Of course, if you're always rejected in an inappropriate fashion (esp. if it happens publicly), then it is a completely different issue. Then promoting your own fork instead of the upstream is fair enough. But please let that be the last resort.

Looks decently collaborative to me

Posted Mar 5, 2015 16:36 UTC (Thu) by einar (guest, #98134) [Link]

It is?
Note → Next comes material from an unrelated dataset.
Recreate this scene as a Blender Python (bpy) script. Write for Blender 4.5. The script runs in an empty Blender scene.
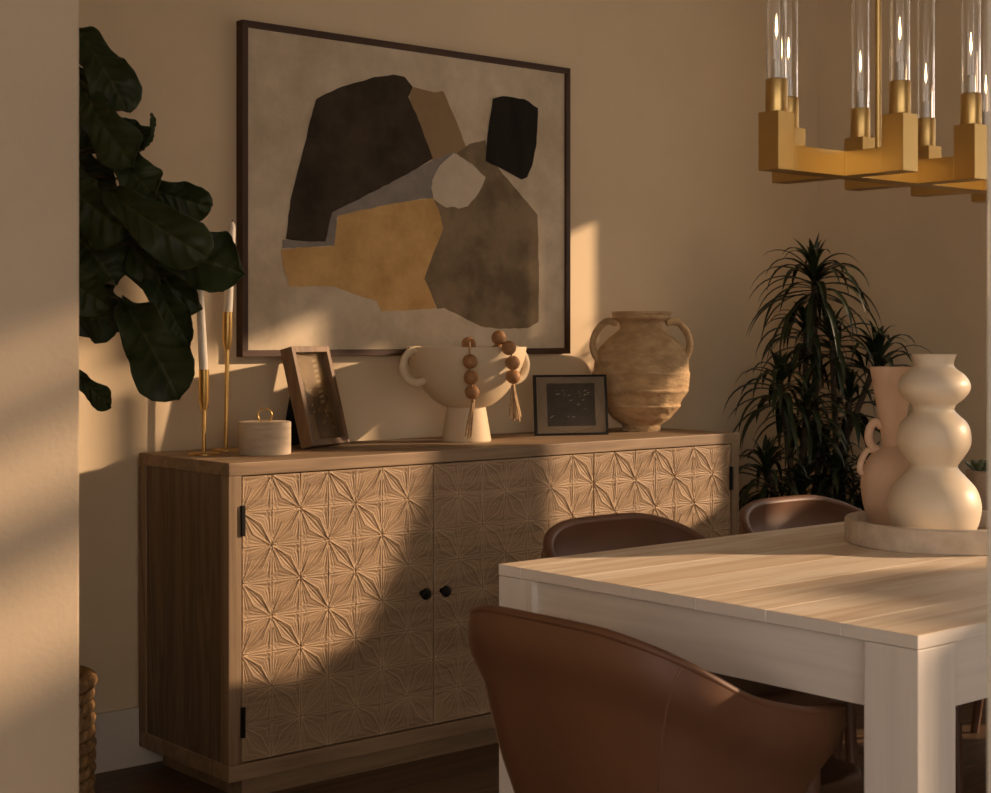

If you look at the open and closed PRs for Gogs, you see that there is a good number of outside contributors.

Differences?

Posted Mar 4, 2015 18:57 UTC (Wed) by andrewsh (subscriber, #71043) [Link] (3 responses)

I can't resist from mentioning Kallithea, which is GPL-3-free and is supported by Software Freedom Conservancy. And the main selling point of it for me personally is that it supports both Mercurial and Git.

Differences?

Posted Mar 5, 2015 1:07 UTC (Thu) by vonbrand (guest, #4458) [Link] (2 responses)

GPLv3-ed, not GPLv3 free :-(

Differences?

Posted Mar 5, 2015 6:34 UTC (Thu) by andrewsh (subscriber, #71043) [Link] (1 responses)

Meaning? GPL-3 is free.

Differences?

Posted Mar 5, 2015 10:28 UTC (Thu) by pboddie (guest, #50784) [Link]

Presumably the intent was to communicate that the licensing is "free as in uses the GPLv3", but this was interpreted as "free from GPLv3 licensing".